Dopo tre album, purtroppo, l’etichetta non rinnovò loro il contratto e i Massacra approdarono così in casa Vertigo, distribuita dalla Phonogram. Quando, dopo un anno di pausa, nel 1994, uscì il nuovo disco in studio, intitolato Sick, si intuì subito che molta magia si era persa: di fronte a nuove mode e tendenze musicali, con il nuovo batterista Matthias Limmer, i Massacra provarono senza successo a cercare rinnovate ed ulteriori direzioni sonore, guardando da un lato ai Metallica ed ai Demolition Hammer, dall’altro al nascente groove metal. Intendiamoci: Sick non era certo spregevole, anzi, però non era sincero nel suo cambiamento e in molti, tra fans e critici, provarono nostalgia per i primi tre capolavori del combo francese. La nuova strada intrapresa dai Massacra fu tuttavia confermata, nel 1995, da Humanize Human, pubblicato dall’inglese Rough Trade con un nuovo avvicendamento alle percussioni (ora dietro le pelli sedeva Bjorn Crugger) ed una tendenza al groove ancor più marcata e insistita. Il riscontro, peraltro, fu minimo. Intanto Fred Duval iniziò a avere gravi problemi di salute e, quando un brutto male se lo portò via – il 6 giugno 1997, all’età di soli ventinove anni –, il gruppo si sciolse. Alcuni membri dei Massacra confluirono nel progetto industrial metal Zero Tolerance, i quali realizzarono per la Active Records un disco, passato sotto silenzio.

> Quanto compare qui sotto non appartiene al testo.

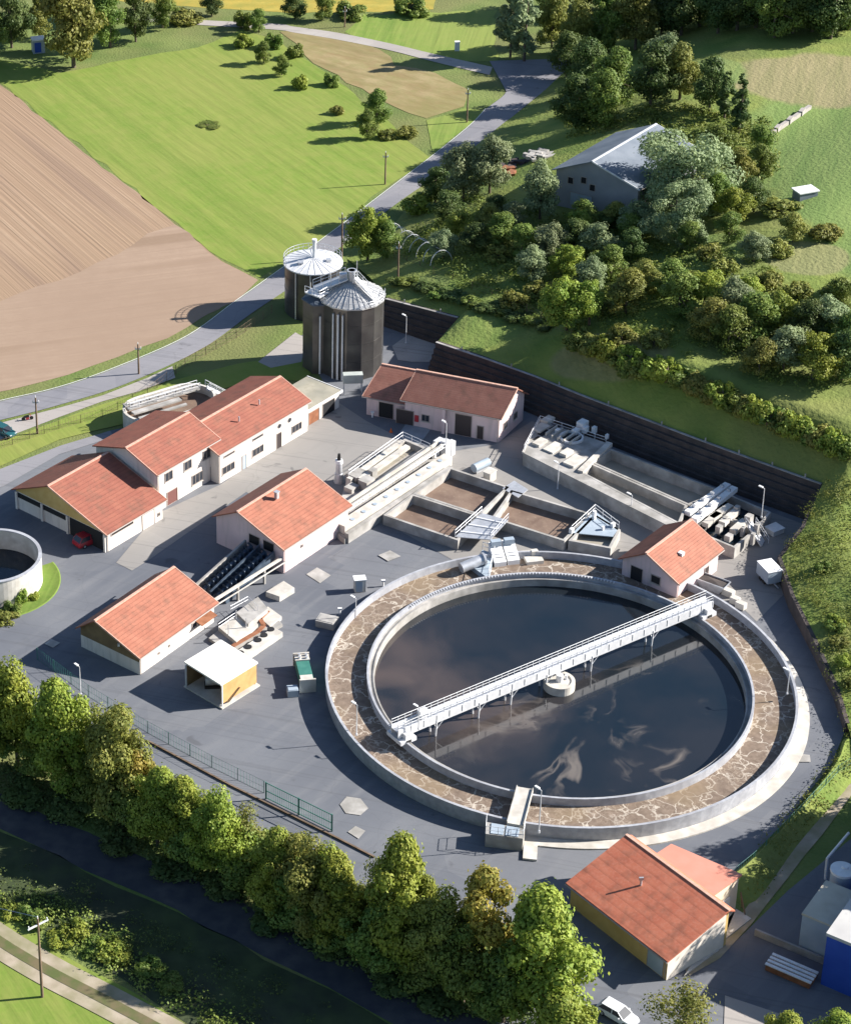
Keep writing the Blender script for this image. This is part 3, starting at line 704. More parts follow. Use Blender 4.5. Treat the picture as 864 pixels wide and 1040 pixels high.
# ---------------------------------------------------------------- houses
def offs(O,a,b_): return a,b_
def house(name,label,cat,O,a,b,he,hr,wall,roofm,rf=.5,oh=.45,heb=None,gabmat=None,gsplit=None,ridge=True,gutter=True,group=None,verge=True,trim=None):
    trim=trim or M['ridge']
    """O near visible corner, a along the visible long wall, b along the visible gable"""
    O=V(O.x,O.y,O.z); heb=he if heb is None else heb; ua,ub=a.normalized(),b.normalized(); Z=O.z
    r=thing(name,label,cat,O,group)
    up=lambda p,z: V(p.x,p.y,Z+z)
    c=[O,O+a,O+a+b,O+b]; m0=O+b*rf; m1=O+a+b*rf
    hs=min(he,heb) if gsplit is None else gsplit
    w_=MB(); lo=[up(p,-.2) for p in c]
    zt=gsplit if gsplit else None
    vs=lo+[up(c[0],he),up(c[1],he),up(c[2],heb),up(c[3],heb),up(m0,hr),up(m1,hr)]
    if gabmat is None:
        w_.add(vs,[(0,1,5,4),(2,3,7,6),(1,2,6,9,5),(3,0,4,8,7)])
        w_.build('wall',wall,r)
    else:
        g0=[up(p,zt) for p in c]
        v2=lo+g0+vs[4:]
        w_.add(v2,[(0,1,9,8),(2,3,11,10),(0,4,7,3),(1,2,6,5)]); w_.build('wall',wall,r)
        g_=MB(); g_.add([v2[4],v2[7],v2[11],v2[12],v2[8],v2[5],v2[6],v2[10],v2[13],v2[9]],[(0,4,3,2,1),(5,6,7,8,9)]); g_.each('gable_boarding',gabmat,r)
    # roof slopes, extended past walls
    th=.18; e=ua*oh
    sf=(hr-he)/(b.length*rf); sb=(hr-heb)/(b.length*(1-rf)) if rf<1 else 0
    def slope(p0,p1,z0,q0,q1,z1):
        return [up(p0,z0)-e,up(p1,z0)+e,up(q1,z1)+e,up(q0,z1)-e]
    lift=.02+th
    R1=slope(O-ub*oh,O+a-ub*oh,he-sf*oh+lift,m0,m1,hr+lift)
    rb=MB(); rb.slab(R1,th)
    if rf<1:
        R2=slope(O+b+ub*oh,O+a+b+ub*oh,heb-sb*oh+lift,m0,m1,hr+lift)
        rb.slab([R2[3],R2[2],R2[1],R2[0]],th)
    ro=rb.build('roof',roofm,r)
    if ridge:
        k=MB(); k.bar(R1[3]+V(0,0,.07)-ua*.02,R1[2]+V(0,0,.07)+ua*.02,.34,.14); k.build('ridge_cap',trim,ro)
    if gutter:
        k=MB(); k.tube(R1[0]-ub*.08-V(0,0,.16),R1[1]-ub*.08-V(0,0,.16),.09,n=6)
        q=R1[0]-ub*.02+ua*(oh+.15)-V(0,0,.2); q2=up(O+ua*.15-ub*.1,.1); k.tube(q,V(q2.x,q2.y,q.z-.45),.05,n=6); k.tube(V(q2.x,q2.y,q.z-.45),q2,.05,n=6)
        k.build('gutter',M['frame'],ro)
    if verge:
        for pa,pb in ((R1[0],R1[3]),(R1[1],R1[2])):
            k=MB(); d=(pb-pa).normalized(); k.bar(pa-d*.02+V(0,0,.03),pb+V(0,0,.03),.10,.26); k.build('verge_board',trim,ro)
    r['_O']=0; del r['_O']
    return dict(r=r,O=O,a=a,b=b,ua=ua,ub=ub,na=-ub,nb=-ua,Z=Z)
def opening(H,wall,t,z,w_,h,kind='window',m=None,fm=None,frame=.09,panes=1,name=None,label=None,sill=True):
    """wall 'a' = long visible wall (t from O), 'b' = visible gable (t from O)"""
    u,n=(H['ua'],-H['b'].normalized()) if wall=='a' else (H['ub'],-H['a'].normalized())
    # outward normal perpendicular to u
    n2=Vector((u.y,-u.x,0)); 
    if n2.dot(n)<0: n2=-n2
    n=n2; c=H['O']+u*t+V(0,0,z)
    ang=math.atan2(u.y,u.x)
    nm=name or kind
    fb_=MB(); 
    for s in (-1,1): p=c+u*(s*(w_/2-frame/2))+n*.03; fb_.box((p.x,p.y,p.z),frame,.12,h,ang)
    p=c+n*.03; fb_.box((p.x,p.y,p.z+h-frame),w_-2*frame,.12,frame,ang)
    if kind=='window':
        fb_.box((p.x,p.y,p.z),w_-2*frame,.12,frame,ang)
        for i in range(1,panes): q=c+u*(w_*(i/panes-.5))+n*.03; fb_.box((q.x,q.y,q.z+frame),.06,.11,h-2*frame,ang)
    f=fb_.build(nm,fm or M['frame'],H['r'])
    if label: f['label']=label
    g_=MB(); p=c+n*.012; g_.box((p.x,p.y,p.z+.02),w_-frame*1.5,.05,h-.05,ang); g_.build('pane' if kind=='window' else 'leaf',m or (M['glass'] if kind=='window' else M['darkdoor']),f)
    if kind=='window' and sill:
        s_=MB(); p=c+n*.09; s_.box((p.x,p.y,p.z-.07),w_+.15,.2,.06,ang); s_.build('sill',M['conclight'],f)
    return f
def AB(deg): 
    t=R_(deg); return V(math.cos(t),math.sin(t)),V(math.sin(t),-math.cos(t))
# small store, lower left
a_,b_=AB(48.5)
H=house('store_house','small red roofed store with brown boarded gable above a white base, nearest the tree row','house',P(142,686),a_*15.3,-b_*10.2,3.15,5.6,M['plaster'],M['tileA'],rf=.7,heb=3.3,gabmat=M['wooddark'],gsplit=2.0,oh=.5)
opening(H,'a',11.2,1.5,1.0,.8,'window'); opening(H,'a',12.5,1.5,1.0,.8,'window'); opening(H,'a',3.9,1.2,.35,.35,'window',sill=False); opening(H,'a',6.0,1.2,.35,.35,'window',sill=False)
b=MB(); p=H['O']+H['ub']*3.4+V(0,0,3.2)-H['ua']*.12; b.box((p.x,p.y,p.z),.3,.3,.35); b.build('wall_lamp',M['white'],H['r'])
b=MB(); p=H['O']+H['ua']*13.0-H['ub']*.6; b.slab([p-H['ua']*1.6+V(0,0,2.4)+H['ub']*.6,p-H['ua']*1.6+V(0,0,2.1)-H['ub']*.6,p+H['ua']*1.6+V(0,0,2.1)-H['ub']*.6,p+H['ua']*1.6+V(0,0,2.4)+H['ub']*.6],.1); b.build('awning',M['rust'],H['r'])
# vehicle hall
a_,b_=AB(46)
H=house('vehicle_hall','low red roofed vehicle hall with ochre gable, left end of the long building','hall',P(108.8,561),a_*11.6,-b_*18.2,3.3,6.7,M['plaster'],M['tileO'],rf=.6,heb=3.3,gabmat=M['woodtan'],gsplit=3.0,oh=.5)
u,n=H['ub'],-H['ua']
b=MB()
for t0,t1 in ((8.0,12.6),(12.9,17.9)):
    p=H['O']+u*((t0+t1)/2)+n*.02; b.box((p.x,p.y,2.05),t1-t0,.1,.8,math.atan2(u.y,u.x))
b.each('window_strip',M['dark'],H['r'])
b=MB()
for t in (7.6,12.75,18.0,.25): p=H['O']+u*t+n*.15; b.box((p.x,p.y,0),.35,.3,3.0,math.atan2(u.y,u.x))
b.each('post',M['plaster'],H['r'])
b=MB(); p=H['O']+u*3.9+n*.03; b.box((p.x,p.y,.02),6.6,.12,2.9,math.atan2(u.y,u.x)); b.build('open_bay',M['dark'],H['r'])
opening(H,'a',3.2,2.2,4.6,.7,'window',M['dark'],sill=False); opening(H,'a',8.6,.1,2.6,2.5,'door',M['plaster'],frame=.06); opening(H,'a',10.8,.9,.5,.6,'window',M['dark'],sill=False)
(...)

In poco più di dieci anni – come una candela che brucia da ambo le parti – tutto era finito ed uno dei più grandi gruppi francesi di sempre si era infine consegnato alla storia. Postume sono apparse, in seguito, le due compilation Apocalyptic Warriors Part 1 (2002) e Day of the Massacra (2013). I primi tre indimenticabili dischi della band, nel 2014, sono stati finalmente ristampati dalla Century Media ed ancora risplendono in tutta la loro luce. Vi è non poca nostalgia nelle parole di chi scrive, anche per l’irripetibile stagione di cui i Massacra sono stati alfieri e protagonisti di assoluto primo piano a livello internazionale.